Il poeta, figlio della propria terra d’origine, ne prende allo stesso tempo “distanze di sicurezza” quasi a voler salvaguardare la propria integrità intellettiva e ci dice che “quando sarò morto, spero che un passero / Mi porti una briciola di pane, un goccio di vino dignità umana (…) Un’inezia per ricordarmi / Che anche io sono stato tra di voi”. E’ questa la speranza di Ragliani, l’uomo che qui si racconta e che confessa come il gioco delle parti non faccia per lui: “a me il cortile, / la siepe del gobbo Leopardi, / I miei cani, e guardare gli stormi tutto il giorno.” Ma è certamente nel ricordo del nonno che intravediamo la sofferenza di una perdita, l’amarezza della vita e l’impotenza contro il male e l’implacabile fine che attende noi tutti. Restano impressi e indelebili “Due fari accesi / Nel nero denso.”
Nota di lettura a cura di Antonio Corona.
Estratti da TÉRA
Go pensà tante ɣolte de coparme.
De ndare su in texa, łigarme pa’l còeo
Cò na corda, e picarme cofà na bondoła.
Ma nó ve meritè gnà ea fadiga morire.
O de ɣegnerme rompare l’anema
F’in simitero. Ca nó ve senta criare,
E gnanca ndar torno. Sa me cópo,
Xe sóeo ca colpa vostra.
Se me cópo xe sóło ca colpa vostra.
Ho pensato tante volte di uccidermi.
Di andare in solaio, legarmi al collo
una corda, ed impiccarmi come una soppressa.
Ma non meritate la fatica di morire.
O di venir a infastidirmi
Fino in cimitero. Che non vi senta piangere,
E neanche lamentarvi. Se mi uccido
è solo vostra colpa.
***
Cuesta xe ła tèra dei me morti.
De me nona, e de me nono.
Deł triboeare de me opà,
Dei sïori che nó semo mai stà.
Dea fadiga che mai basta.
Cuesta xe ła tera dei süori e dee biasteme.
Dei caɣeji bixi. Dee onge onte.
Dee braghe da dilaoro.
Dee camìxe fate su fi’ i gumbi.
Dal gnente ca so sta fato,
Al gnente indove ca ndarò finirla:
Cuesta xe lengua ca cavo de boca ai me morti.
Questa è la terra dei miei morti.
Di mia nonna, e di mio nonno.
Della soma di mio padre,
Del denaro mai avuto,
Della fatica perpetua.
Questa è la terra del sudore e delle bestemmie.

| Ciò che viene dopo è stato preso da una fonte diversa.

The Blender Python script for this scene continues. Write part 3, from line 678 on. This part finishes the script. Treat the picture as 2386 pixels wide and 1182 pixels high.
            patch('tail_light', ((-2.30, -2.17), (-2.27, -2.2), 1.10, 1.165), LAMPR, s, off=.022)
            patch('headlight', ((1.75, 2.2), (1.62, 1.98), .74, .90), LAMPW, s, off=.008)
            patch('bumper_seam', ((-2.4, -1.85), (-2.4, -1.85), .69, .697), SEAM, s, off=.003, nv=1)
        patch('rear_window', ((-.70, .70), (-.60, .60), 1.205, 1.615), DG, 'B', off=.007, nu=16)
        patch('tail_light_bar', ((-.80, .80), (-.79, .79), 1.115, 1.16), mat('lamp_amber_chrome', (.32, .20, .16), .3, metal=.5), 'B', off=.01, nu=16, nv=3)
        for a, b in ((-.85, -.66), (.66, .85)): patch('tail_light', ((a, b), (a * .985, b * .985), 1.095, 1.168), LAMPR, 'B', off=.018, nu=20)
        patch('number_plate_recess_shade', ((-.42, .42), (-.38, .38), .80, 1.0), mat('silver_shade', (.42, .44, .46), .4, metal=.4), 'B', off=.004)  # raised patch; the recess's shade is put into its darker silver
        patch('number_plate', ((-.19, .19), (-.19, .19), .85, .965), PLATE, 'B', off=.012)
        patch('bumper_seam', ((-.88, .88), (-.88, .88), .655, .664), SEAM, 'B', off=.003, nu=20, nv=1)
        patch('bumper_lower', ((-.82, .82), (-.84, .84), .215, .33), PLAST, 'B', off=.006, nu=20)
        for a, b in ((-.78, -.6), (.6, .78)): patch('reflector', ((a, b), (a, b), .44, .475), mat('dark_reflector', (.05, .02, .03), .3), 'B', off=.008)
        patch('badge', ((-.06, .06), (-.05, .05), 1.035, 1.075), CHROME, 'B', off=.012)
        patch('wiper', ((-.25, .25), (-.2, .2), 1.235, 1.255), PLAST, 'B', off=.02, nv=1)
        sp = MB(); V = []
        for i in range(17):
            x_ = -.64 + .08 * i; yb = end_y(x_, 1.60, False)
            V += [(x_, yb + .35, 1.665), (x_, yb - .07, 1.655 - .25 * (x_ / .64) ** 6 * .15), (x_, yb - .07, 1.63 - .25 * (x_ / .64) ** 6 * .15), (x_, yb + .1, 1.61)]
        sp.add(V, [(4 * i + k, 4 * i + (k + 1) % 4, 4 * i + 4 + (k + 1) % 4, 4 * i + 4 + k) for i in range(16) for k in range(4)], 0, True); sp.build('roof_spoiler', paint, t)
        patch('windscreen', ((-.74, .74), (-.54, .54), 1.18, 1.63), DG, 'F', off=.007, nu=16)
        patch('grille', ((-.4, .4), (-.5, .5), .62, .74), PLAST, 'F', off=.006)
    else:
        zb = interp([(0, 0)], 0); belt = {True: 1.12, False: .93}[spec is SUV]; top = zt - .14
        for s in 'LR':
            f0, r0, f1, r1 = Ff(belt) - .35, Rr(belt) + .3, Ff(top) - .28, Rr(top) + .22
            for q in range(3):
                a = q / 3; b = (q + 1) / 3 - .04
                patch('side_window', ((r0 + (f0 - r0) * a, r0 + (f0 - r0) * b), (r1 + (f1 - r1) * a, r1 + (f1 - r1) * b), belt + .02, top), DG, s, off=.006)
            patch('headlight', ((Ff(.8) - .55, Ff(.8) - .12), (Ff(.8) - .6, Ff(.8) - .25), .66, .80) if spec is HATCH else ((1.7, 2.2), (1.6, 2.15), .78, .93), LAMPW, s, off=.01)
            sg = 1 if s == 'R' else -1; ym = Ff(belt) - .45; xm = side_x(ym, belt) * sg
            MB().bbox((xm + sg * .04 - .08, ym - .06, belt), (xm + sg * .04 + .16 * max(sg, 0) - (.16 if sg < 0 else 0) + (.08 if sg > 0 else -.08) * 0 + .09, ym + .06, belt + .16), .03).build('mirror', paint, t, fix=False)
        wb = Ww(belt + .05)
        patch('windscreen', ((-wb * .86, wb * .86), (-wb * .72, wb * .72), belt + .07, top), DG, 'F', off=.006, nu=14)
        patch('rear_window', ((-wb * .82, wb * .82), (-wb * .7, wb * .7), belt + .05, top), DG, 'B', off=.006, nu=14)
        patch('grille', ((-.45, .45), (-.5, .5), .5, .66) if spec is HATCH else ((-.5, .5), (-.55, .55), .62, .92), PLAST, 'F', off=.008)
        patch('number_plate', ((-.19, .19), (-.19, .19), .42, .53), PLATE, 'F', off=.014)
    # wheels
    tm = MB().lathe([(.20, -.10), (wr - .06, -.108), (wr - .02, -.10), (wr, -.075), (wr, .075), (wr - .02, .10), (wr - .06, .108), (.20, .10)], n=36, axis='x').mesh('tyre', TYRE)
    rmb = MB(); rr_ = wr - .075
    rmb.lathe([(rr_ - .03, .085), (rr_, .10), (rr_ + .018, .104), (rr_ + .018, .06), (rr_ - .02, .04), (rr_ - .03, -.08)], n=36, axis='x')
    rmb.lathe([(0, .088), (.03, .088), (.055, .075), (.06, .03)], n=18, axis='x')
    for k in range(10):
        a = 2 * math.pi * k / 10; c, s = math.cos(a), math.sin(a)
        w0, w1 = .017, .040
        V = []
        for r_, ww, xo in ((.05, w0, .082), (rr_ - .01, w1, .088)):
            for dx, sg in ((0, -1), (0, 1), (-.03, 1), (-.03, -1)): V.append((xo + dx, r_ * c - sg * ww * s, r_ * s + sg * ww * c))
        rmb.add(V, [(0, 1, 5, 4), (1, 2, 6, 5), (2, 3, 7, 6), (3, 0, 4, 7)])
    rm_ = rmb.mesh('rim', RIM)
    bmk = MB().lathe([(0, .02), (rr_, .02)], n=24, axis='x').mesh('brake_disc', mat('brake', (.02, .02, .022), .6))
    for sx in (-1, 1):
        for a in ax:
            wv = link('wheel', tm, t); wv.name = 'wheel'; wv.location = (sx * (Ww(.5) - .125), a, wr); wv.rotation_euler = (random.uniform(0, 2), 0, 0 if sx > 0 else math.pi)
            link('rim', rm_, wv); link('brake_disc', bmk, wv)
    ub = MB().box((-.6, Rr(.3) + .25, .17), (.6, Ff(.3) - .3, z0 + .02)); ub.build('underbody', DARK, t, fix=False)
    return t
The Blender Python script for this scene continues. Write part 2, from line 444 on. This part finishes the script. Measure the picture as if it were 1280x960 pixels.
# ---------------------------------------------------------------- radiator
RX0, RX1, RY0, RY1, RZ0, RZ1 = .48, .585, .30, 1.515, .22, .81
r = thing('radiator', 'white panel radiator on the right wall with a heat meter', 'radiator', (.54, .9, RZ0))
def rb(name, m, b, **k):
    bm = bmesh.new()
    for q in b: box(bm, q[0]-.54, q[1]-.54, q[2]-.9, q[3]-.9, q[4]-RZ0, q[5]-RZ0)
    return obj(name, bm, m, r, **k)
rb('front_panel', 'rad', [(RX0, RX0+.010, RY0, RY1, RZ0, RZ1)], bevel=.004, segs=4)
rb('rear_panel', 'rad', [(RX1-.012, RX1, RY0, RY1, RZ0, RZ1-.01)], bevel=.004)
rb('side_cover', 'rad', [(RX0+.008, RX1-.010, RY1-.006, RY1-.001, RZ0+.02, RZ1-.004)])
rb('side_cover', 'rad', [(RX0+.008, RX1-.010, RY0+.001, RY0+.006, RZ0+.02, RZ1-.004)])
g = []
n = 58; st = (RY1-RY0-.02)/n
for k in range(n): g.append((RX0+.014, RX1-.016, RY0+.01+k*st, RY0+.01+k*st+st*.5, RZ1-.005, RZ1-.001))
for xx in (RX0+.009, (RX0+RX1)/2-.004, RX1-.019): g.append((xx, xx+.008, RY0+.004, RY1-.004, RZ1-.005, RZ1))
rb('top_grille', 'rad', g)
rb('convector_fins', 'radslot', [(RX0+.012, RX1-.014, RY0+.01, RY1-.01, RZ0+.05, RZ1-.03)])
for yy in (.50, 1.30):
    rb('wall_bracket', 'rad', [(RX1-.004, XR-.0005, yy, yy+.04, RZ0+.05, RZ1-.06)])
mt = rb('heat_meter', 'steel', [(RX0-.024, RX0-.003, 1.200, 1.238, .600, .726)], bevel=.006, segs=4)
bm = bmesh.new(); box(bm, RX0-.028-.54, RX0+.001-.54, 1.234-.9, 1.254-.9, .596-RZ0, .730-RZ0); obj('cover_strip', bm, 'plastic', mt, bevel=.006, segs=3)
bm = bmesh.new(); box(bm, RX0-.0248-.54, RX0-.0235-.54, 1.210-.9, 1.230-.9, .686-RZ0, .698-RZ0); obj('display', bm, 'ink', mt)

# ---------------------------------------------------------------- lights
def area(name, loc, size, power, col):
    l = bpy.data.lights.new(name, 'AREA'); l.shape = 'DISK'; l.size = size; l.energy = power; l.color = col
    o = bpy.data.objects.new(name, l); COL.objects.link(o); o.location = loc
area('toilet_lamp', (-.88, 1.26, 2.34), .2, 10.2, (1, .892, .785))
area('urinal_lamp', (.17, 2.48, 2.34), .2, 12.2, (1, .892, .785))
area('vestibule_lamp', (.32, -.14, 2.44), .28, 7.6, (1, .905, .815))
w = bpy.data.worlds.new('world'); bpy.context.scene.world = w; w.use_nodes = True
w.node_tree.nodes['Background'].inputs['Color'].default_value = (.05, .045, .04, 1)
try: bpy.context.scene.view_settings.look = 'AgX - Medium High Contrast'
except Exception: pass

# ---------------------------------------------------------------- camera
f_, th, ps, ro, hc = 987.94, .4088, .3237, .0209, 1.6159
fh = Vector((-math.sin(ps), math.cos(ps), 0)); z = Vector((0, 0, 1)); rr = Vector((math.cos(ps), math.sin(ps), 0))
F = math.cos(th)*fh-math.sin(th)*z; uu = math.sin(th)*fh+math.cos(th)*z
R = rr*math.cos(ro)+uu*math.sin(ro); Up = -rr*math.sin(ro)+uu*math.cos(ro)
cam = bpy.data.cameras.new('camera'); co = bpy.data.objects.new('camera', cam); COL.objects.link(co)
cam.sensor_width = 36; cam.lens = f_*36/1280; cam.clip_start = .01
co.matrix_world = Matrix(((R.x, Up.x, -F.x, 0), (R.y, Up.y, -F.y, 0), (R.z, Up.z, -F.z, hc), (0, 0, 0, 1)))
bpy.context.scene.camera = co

Dei capelli bianchi. Delle unghie sporche.
Dei pantaloni di fustagno.
Delle camicie dalle maniche arrotolate.
Dal niente da cui nacqui,
Al nulla in cui sprofonderò:
Questa è la lingua di cui privo i miei morti.
***
Ara cuà: da mi e ti semo in dù mona.
Ti, ca te speti came casca colcossa
Pae sfexe de sta keba. E mi, ca, serco
De sparagnare anca cuéo ca nó posso.
Guarda: siamo in due stupidi.
Tu, che aspetti cada qualcosa
Dalle feritoie di questa gabbia. Ed io, che cerco
Di risparmiarmi anche ciò che non posso.
Carlo Ragliani (1992) ha pubblicato Lo stigma (ItalicpeQuod, 2019) e La carne (Ladolfi, 2024) con segnalazione speciale al Premio Montano XXXVII, Tèra. La terra (Ronzani, 2024).